Clickable name card and block assets
Individual coin assets (head and tails)
When choosing components for each interaction, grade-level appropriateness was a key consideration.  In the first example, a lower-grade lesson asks students to split a shape.  Our user research showed that younger students often struggle with draggable interactions, especially on trackpads. To account for this, I opted for a simple click interaction instead of a draggable point.  However for mid to upper grade interactions (as seen in the second example), we kept to the standard draggable interaction for manipulating and splitting shapes.
Lower grade example
Upper grade example
Key Learnings
A design system should evolve alongside the product
Building a system means establishing consistency, but maintaining it means recognizing when the system needs to grow.  We had clear component behavior rules around things like how screens reset, when to persist feedback, and when to clear student work. Those rules worked well for straightforward interactions.  But as lessons grew more complex, we occasionally encountered interaction patterns the system didn't yet account for.  Rather than forcing a lesson into an ill-fitting pattern or abandoning the system altogether, the answer was to treat those moments as signals. We identifyed gaps, developed new solutions that felt cohesive with the existing system, and folded them back in as the system matured.  A well-maintained design system isn't static, instead it grows with the product it serves.

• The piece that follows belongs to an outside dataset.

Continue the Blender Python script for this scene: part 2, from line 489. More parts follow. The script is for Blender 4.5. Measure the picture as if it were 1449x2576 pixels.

Documentation is a design problem too
Writing a handbook for four different audiences (designers, developers, curriculum specialists, and product) meant that clarity and structure weren't optional. The same way a poorly designed interface creates confusion, poorly written documentation creates misinterpretation.  Thinking about the handbook as a UX problem, with distinct user needs for each audience, made the end result significantly more useful and easier to adopt across the team.